(Recorded data)

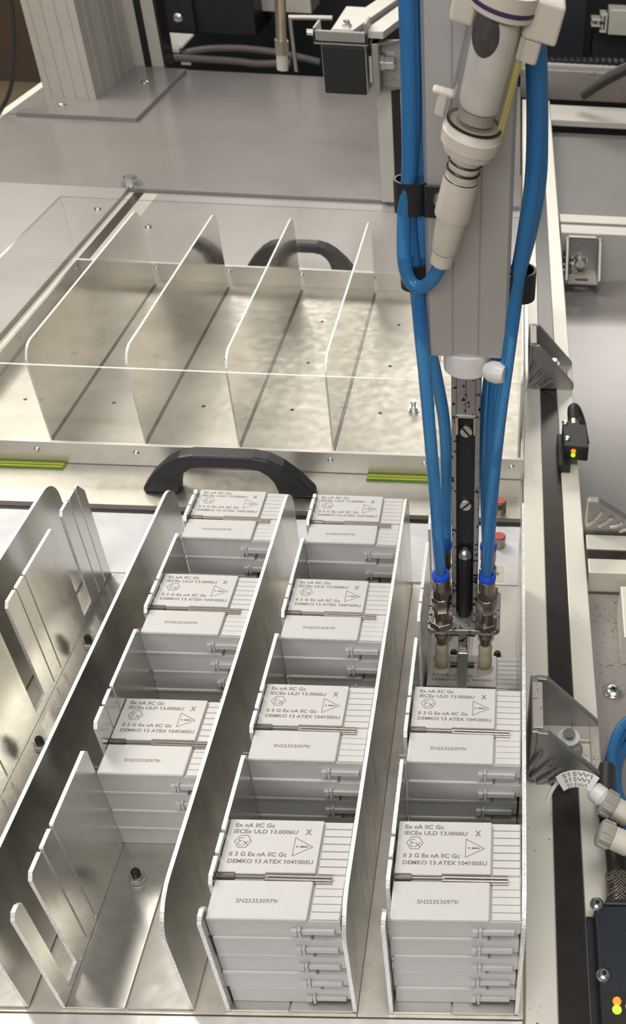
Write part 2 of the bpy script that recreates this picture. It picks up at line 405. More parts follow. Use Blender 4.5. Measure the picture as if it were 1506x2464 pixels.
tag(st, 'black threaded stud with zinc nut right behind the right suction cup', 'stud')

# ------------------------------------------------------------------ modules
MT = 20.3
def make_module():
    r = empty('electronic_module')
    b = MB()
    b.prism([(0, 0), (48, 0), (48, 4.6), (73.5, 4.6), (74, 5), (74, 17.2), (0, 17.2)], 'y', 0.8, 65)
    b.build('housing', M['plastic'], r, bevel=0.35)
    b = MB(); b.prism([(0.3, 0), (56.2, 0), (56.2, 24), (0.3, 24)], 'z', 17.2, MT - 0.05); b.build('lower_cover', M['plastic'], r, bevel=1.1, segs=3)
    b = MB(); b.prism([(0.3, 29), (10.5, 29), (10.5, 28), (28.0, 28), (28, 29), (56.2, 29), (56.2, 64), (0.3, 64)], 'z', 17.2, MT - 0.05); b.build('upper_cover', M['plastic'], r, bevel=1.1, segs=3)
    b = MB()
    ys = [1.4 + 4.75 * k for k in range(5)] + [29.4 + 5.05 * k for k in range(7)]
    for y in ys: b.prism([(y, 17.2), (y + 4.35, 17.2), (y + 4.35, 18.6), (y + 0.15, 18.35)], 'x', 57.4, 73.4)
    b.box(57.4, 73.4, 24.4, 28.6, 17.2, 17.7)
    b.build('contact_comb', M['plastic'], r, bevel=0.25)
    b = MB()
    b.cyl((9.5, 26.8, 18.9), (30, 26.8, 18.9), 0.7, 8)
    b.cyl((28, 27.3, 19.0), (66, 27.0, 19.0), 0.9, 8); b.cyl((28, 25.2, 19.0), (66, 24.9, 19.0), 0.9, 8)
    b.cyl((56.5, 23.6, 18.6), (66.5, 23.6, 18.6), 0.8, 8)
    pts = [(0.6 + 0.055 * k, 26.8 + 1.5 * math.cos(k * PI / 4), 18.6 + 1.5 * math.sin(k * PI / 4)) for k in range(0, 180)]
    b.sweep(pts, 0.32, 5, 0)
    b.build('spring_pin', M['pin'], r, smooth=True)
    b = MB()
    b.box(46.4, 49.6, -1.6, 0.8, 5.2, 10.4); b.box(50.4, 51.9, -2.2, 0.8, 4.4, 12.2); b.box(49.6, 50.4, -1.0, 0.8, 6, 10)
    b.box(51.9, 70.5, -1.0, 0.8, 5.6, 9.9)
    b.build('latch', M['plastic'], r, bevel=0.25)
    for y in (3.0, 9.6):
        MB().cyl((-5.5, y, 13.5), (0.5, y, 13.5), 0.55, 8).build('contact_pin', M['pin'], r, smooth=True)
    return r
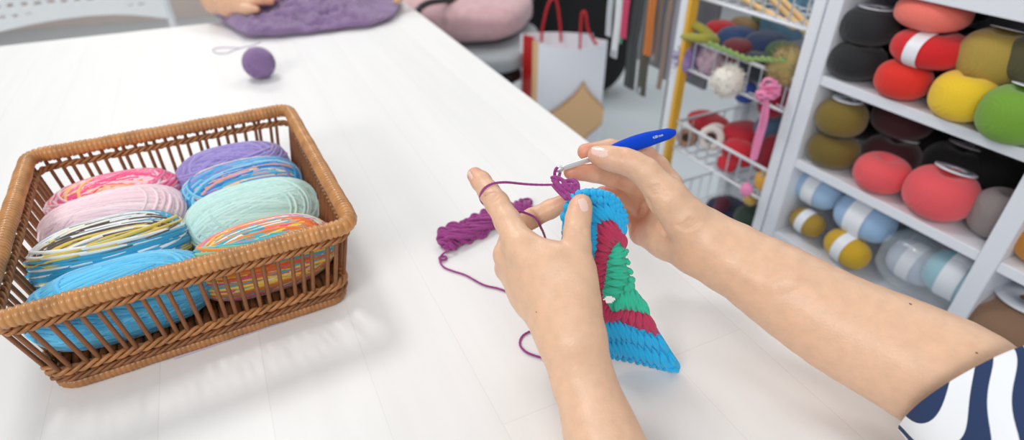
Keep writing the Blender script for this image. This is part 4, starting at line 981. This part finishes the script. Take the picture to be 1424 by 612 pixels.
def blob(name, u, v, t, dims, colr, label, cat='yarn', rough=.02, e=.8, seed=1, grp='yarn things in the wire rack', rot=0, fuzz=0):
    s_, z = spx(u, v, t); V, F = superell(*dims, e, e, 36, 22); V = V*(1+rough*2*vnoise(V, 60, seed)+rough*vnoise(V, 150, seed+1))[:, None]
    c, s2 = math.cos(rot), math.sin(rot); V = V@np.array([[c, 0, s2], [0, 1, 0], [-s2, 0, c]])
    g = Geo(); g.add((V, F))
    if fuzz:
        R = np.random.default_rng(seed); d = R.normal(size=(500, 3)); d /= np.linalg.norm(d, axis=1)[:, None]
        for q in d:
            p = q*np.array(dims)*.92; g.add(tube(np.array([p, p+q*fuzz*.6+R.normal(size=3)*fuzz*.2, p+q*fuzz+R.normal(size=3)*fuzz*.5]), np.array([.0012, .001, .0006]), 4))
    g.V = [x@SM+sw_(s_, t, z) for x in g.V]
    o = build(name, g, ymat(colr)); return tag(o, label, cat, grp)
blob('yarn_bundle', 1003, 42, .12, (.035, .035, .022), '#b3141c', 'bright red yarn bundle behind the olive loop in the wire rack', seed=2)
blob('yarn_bundle', 1025, 56, .10, (.042, .045, .030), '#23406f', 'dark blue yarn bundle in the middle wire basket, left of the navy one', seed=3)
blob('yarn_bundle', 1064, 68, .10, (.048, .05, .036), '#1f3257', 'navy yarn bundle in the middle wire basket', seed=4)
blob('yarn_bundle', 1035, 42, .20, (.045, .03, .03), '#8b6f44', 'tan yarn bundle at the back of the middle wire basket', seed=5)
blob('yarn_bundle', 1026, 70, .045, (.035, .03, .025), '#651522', 'dark maroon yarn bundle behind the green cord', seed=6)
blob('yarn_bundle', 1052, 92, .05, (.040, .03, .030), '#26303a', 'charcoal yarn bundle behind the rail of the middle wire basket', seed=7)
blob('yarn_bundle', 1085, 78, .09, (.034, .035, .030), '#46603f', 'moss green yarn bundle behind the gold tinsel ball', seed=8)
blob('tinsel_ball', 1093, 93, .022, (.030, .030, .036), '#a8935c', 'gold brown tinsel yarn ball at the right end of the middle wire basket', 'yarn ball', .05, seed=9, fuzz=.008)
blob('fluffy_yarn', 957, 80, .03, (.026, .03, .036), '#a084c0', 'fluffy lilac yarn below the olive loop at the yellow strip', seed=10, rough=.06, fuzz=.010)
blob('fluffy_yarn', 990, 84, .035, (.028, .025, .030), '#cdb0bf', 'fluffy pale pink yarn above the white pompom', seed=11, rough=.06, fuzz=.008)
blob('pompom', 1012, 113, -.035, (.029, .029, .029), '#efe9df', 'cream white pompom hanging in front of the wire rack', 'pompom', .04, seed=12, fuzz=.007)
blob('yarn_bundle', 1037, 128, .04, (.022, .02, .024), '#24479b', 'royal blue yarn bundle beside the pink tassel', seed=13)
blob('yarn_bundle', 1076, 142, .05, (.030, .03, .034), '#9c1430', 'crimson yarn bundle behind the pink tassel', seed=14)
# olive loop of thick yarn over the rail
g = Geo()
for q in range(3):
    p = [(948+q, 46, .02), (955, 36-q, .015), (970, 37+q, .02), (982, 48, .03), (992, 56+q, .04), (978, 54, .01), (962, 52+q, .0), (950, 50, .01)]
    g.add(tube(spline(np.array([sw_(spx(a, b, t)[0], t+.004*q, spx(a, b, t)[1]) for a, b, t in p]), 60, True), .0095, 8, True))
o = build('yarn_loop', g, ymat('#a5a03a')); tag(o, 'olive green loop of thick yarn draped over the rail at the yellow strip', 'yarn', 'yarn things in the wire rack')
g = Geo()
for q in (0, PI):
    P = spline(np.array([sw_(spx(a, b, -.004)[0], -.004, spx(a, b, -.004)[1]) for a, b in [(984, 60), (1003, 67), (1022, 75), (1040, 82), (1060, 82), (1078, 84), (1092, 83)]]), 90); a = np.linspace(0, 40, 90)+q
    P[:, 2] += np.sin(a)*.003; P += np.outer(np.cos(a)*.003, E2); g.add(tube(P, .0035, 7))
o = build('twisted_cord', g, ymat('#86a55c')); tag(o, 'green twisted cord lying along the rail of the middle wire basket', 'cord')
# pink tassel cords
g = Geo(); R = np.random.default_rng(4)
for q in range(10):
    j = R.normal(size=2)*1.6
    p = [(1068+j[0], 122+j[1], -.02), (1066+j[0]*1.5, 135, -.03), (1064+j[0]*2, 160+j[1], -.025), (1055+j[0]*1.6, 195, -.02), (1048+j[0], 222, -.02)] if q < 10 else [(1060, 150, -.02), (1050+j[0], 190, -.02), (1042+j[0], 235, -.02), (1038+j[0], 262, -.02)]
    g.add(tube(spline(np.array([sw_(spx(a, b, t)[0], t+R.normal()*.003, spx(a, b, t)[1]) for a, b, t in p]), 40), .0028, 6))
s_, z_ = spx(1067, 126, -.028)
for q in range(26):
    d = R.normal(size=3); d /= np.linalg.norm(d); e_ = np.cross(d, [.2, .4, .9]); e_ /= np.linalg.norm(e_); a = np.linspace(0, 2*PI, 14, endpoint=False); rr2 = .011
    g.add(tube(sw_(s_, -.028, z_)+d*.013+rr2*(np.cos(a)[:, None]*e_+np.sin(a)[:, None]*d), .0026, 5, True))
s_, z_ = spx(1038, 264, -.02); g.add(xf(superell(.013, .013, .016, 1, 1, 16, 10), SM, sw_(s_, -.02, z_)))
o = build('pink_tassel', g, ymat('#f48fbd')); tag(o, 'pink tassel of cords with a flower head hanging down the front of the wire rack', 'tassel')
# lower wire basket
def spool(u, v, t, r, h, colr, label, rot=.5):
    s_, z = spx(u, v, t); c0 = sw_(s_, t, z); ax_ = E1*math.sin(rot)-E2*math.cos(rot)*.9+np.array([0, 0, .25]); ax_ /= np.linalg.norm(ax_)
    e_ = np.cross(ax_, [0, 0, 1]); e_ /= np.linalg.norm(e_); f_ = np.cross(ax_, e_); n = 32; a = np.linspace(0, 2*PI, n, endpoint=False)
    prof = [(r*.45, -h), (r, -h), (r, -h*.85), (r*.93, -h*.8), (r*.93, h*.8), (r, h*.85), (r, h), (r*.45, h)]
    V = np.concatenate([c0+ax_*z2+rr2*(np.cos(a)[:, None]*e_+np.sin(a)[:, None]*f_) for rr2, z2 in prof])
    o = build('yarn_spool', (V, grid_faces(8, n, True, True)), ymat(colr)); tag(o, label, 'spool', 'yarn things in the wire rack')
    build('core', tube(np.array([c0-ax_*h*.9, c0+ax_*h*.9]), r*.46, 24), mat('spool_core', '#4a3426', .8), o, label='dark brown core')
spool(992, 190, .05, .030, .026, '#e6dcd6', 'white spool with a dark brown core in the lower wire basket')
spool(957, 190, .06, .024, .022, '#b78f7a', 'small beige spool with a dark brown core beside the yellow strip')
blob('yarn_bundle', 985, 170, .12, (.060, .04, .022), '#bb1e2e', 'long red yarn bundle lying behind the white spool', seed=21)
blob('yarn_bundle', 1035, 190, .10, (.05, .05, .032), '#b5122a', 'red yarn bundle in the lower wire basket, right of the white spool', seed=22)
blob('yarn_bundle', 1028, 212, .05, (.042, .03, .028), '#c4182c', 'bright red yarn bundle behind the pink cords', seed=23)
blob('yarn_bundle', 1010, 228, .030, (.026, .016, .018), '#cf2034', 'small red yarn bundle low in the lower wire basket', seed=24)
blob('yarn_bundle', 1072, 182, .13, (.034, .04, .040), '#5b7793', 'steel blue yarn bundle at the back right of the lower wire basket', seed=25)
blob('yarn_bundle', 1075, 215, .07, (.034, .04, .045), '#8e1128', 'dark crimson yarn bundle by the right rack post', seed=26)
blob('yarn_bundle', 1066, 252, .03, (.026, .02, .024), '#dca437', 'yellow yarn bundle at the right front of the lower wire basket', seed=27)
blob('yarn_bundle', 1044, 276, .03, (.016, .015, .016), '#c9a452', 'small golden yarn bundle under the lower wire basket rail', seed=28)
blob('yarn_bundle', 1012, 296, .08, (.055, .05, .034), '#222a48', 'navy yarn bundle in the bottom wire basket', seed=29)
blob('yarn_bundle', 1046, 304, .06, (.040, .04, .030), '#23392f', 'dark green yarn bundle in the bottom wire basket', seed=30)
blob('yarn_bundle', 1004, 288, .05, (.018, .02, .028), '#5a1b33', 'plum yarn bundle in the bottom wire basket', seed=31)
# things in the top wire basket
wood = mat('birch_wood', '#e3bd83', .5, var=(40, .1), stretch=(1, 1, 1))
for k, (p, q, t0, t1) in enumerate([((1022, -8), (1105, 38), .05, .03), ((1066, -8), (1128, 52), .08, .04), ((1078, -10), (1131, 42), .10, .05)]):
    a = sw_(spx(*p, t0)[0], t0, spx(*p, t0)[1]); b_ = sw_(spx(*q, t1)[0], t1, spx(*q, t1)[1])
    o = build('wooden_rod', tube(np.array([a+(b_-a)*x for x in np.linspace(0, 1, 8)]), .0058, 12, round_ends=True), wood)
    tag(o, ['birch rod nearest the yellow strip in the top wire basket', 'birch rod in the middle of three in the top wire basket', 'birch rod nearest the right post in the top wire basket'][k], 'wooden rod', 'rods in the top wire basket')
s_, z_ = spx(1088, 18, .16); 
o = build('blue_box', xf(box((-.045, -.02, -.05), (.045, .02, .05)), SM, sw_(s_, .17, z_)), mat('box_blue', '#6f9bb5', .5, var=(30, .2)), bevel=.003, smooth=False); tag(o, 'blue box at the back of the top wire basket', 'box')
s_, z_ = spx(1062, 8, .20)
o = build('green_box', xf(box((-.03, -.02, -.04), (.03, .02, .04)), SM, sw_(s_, .22, z_)), mat('box_green', '#6f8a63', .5, var=(30, .25)), bevel=.003, smooth=False); tag(o, 'grey green box beside the blue one in the top wire basket', 'box')

# ------------------------------------------------------------------ hanging zips left of the rack
zr_ = thing('zip_stand', sw_(-.53, .16, 0), 'grey display panel behind the hanging zips', 'display panel')
gm = mat('panel_grey', '#85878d', .6, var=(6, .04)); gm2 = mat('panel_light', '#a9a9b3', .6, var=(6, .04))
build('panel', sbox((-.68, .150, .60), (-.40, .160, 1.12)), gm, zr_, smooth=False, label='grey panel')
build('stand_foot', sbox((-.62, .12, 0), (-.44, .20, .02)), gm, zr_, smooth=False)
build('stand_post', sbox((-.54, .150, .02), (-.52, .165, .61)), gm, zr_, smooth=False)
build('hanging_rail', tube(np.array([sw_(-.70, .03, 1.10), sw_(-.37, .03, 1.10)]), .006, 10), wm_, zr_)
pull = mat('zip_metal', '#c9ccd2', .3, metal=.8)
def zipper(u0, u1, ue, ve, colr, label, t=.03, pullc=False):
    s_a = spx(ue-(u1-u0)/2, ve, t)[0]; s_b = spx(ue+(u1-u0)/2, ve, t)[0]; ze = spx(ue, ve, t)[1]
    c0 = sw_((s_a+s_b)/2, t, ze); w2 = (s_b-s_a)/2; o = thing('zipper', c0, label, 'zip', 'zips hanging by the wire rack')
    n = 24; z = np.linspace(ze, 1.10, n); sway = .002*np.sin(z*30+u0)
    V = np.array([sw_((s_a+s_b)/2+x*w2+sw2, t+yy, zz) for zz, sw2 in zip(z, sway) for x, yy in ((-1, 0), (1, 0), (1, .003), (-1, .003))])
    j = np.arange(4); F = [grid_faces(n, 4, False, True), np.array([(3, 2, 1, 0)]), np.array([((n-1)*4, (n-1)*4+1, (n-1)*4+2, (n-1)*4+3)])]
    build('tape', (V, F), mat('tape_'+colr, colr, .7), o, smooth=False)
    V = np.array([sw_((s_a+s_b)/2+x*w2*.16+sw2, t+yy, zz) for zz, sw2 in zip(z, sway) for x, yy in ((-1, -.0015), (1, -.0015), (1, .0005), (-1, .0005))])
    build('teeth', (V, F), mat('teeth_'+colr, colr, .4, bump=(800, .5, .001)), o, smooth=False)
    if pullc: build('slider', sbox(((s_a+s_b)/2-.006, t-.006, ze+.004), ((s_a+s_b)/2+.006, t, ze+.022)), pull, o, smooth=False, bevel=.001)
zipper(843, 850, 845, 50, '#c9cdd2', 'pale grey zip hanging at the far left beside the black bag', .05)
zipper(853, 861, 853, 80, '#e4e6ea', 'white zip hanging second from the left', .03, True)
zipper(862, 866, 861, 60, '#8fc7b4', 'narrow mint green zip hanging beside the white one', .04)
zipper(868, 876, 866, 53, '#d0486c', 'raspberry pink zip hanging beside the mint one', .03)
zipper(876, 890, 873, 122, '#3f4343', 'long charcoal zip hanging in the middle of the row', .04)
zipper(890, 902, 890, 132, '#56544a', 'longest dark olive zip hanging in the row', .03, True)
zipper(904, 914, 898, 77, '#c87738', 'orange zip hanging right of the dark olive one', .025)
zipper(917, 923, 908, 86, '#9a857c', 'brownish grey zip hanging right of the orange one', .04, True)
zipper(924, 930, 915, 124, '#a08c82', 'thin taupe zip hanging nearest the rack', .05)
zipper(931, 946, 926, 112, '#aaa9b4', 'wide lilac grey zip hanging against the rack post', .06)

## PROBLEM STATEMENT:
Starting at the top of the listing above, reproduce each line up to and including the one with "tag(st, 'black threaded"; omit the pictures.

## ANSWER:
Write part 2 of the bpy script that recreates this picture. It picks up at line 405. More parts follow. Use Blender 4.5. Measure the picture as if it were 1506x2464 pixels.
tag(st, 'black threaded stud with zinc nut right behind the right suction cup', 'stud')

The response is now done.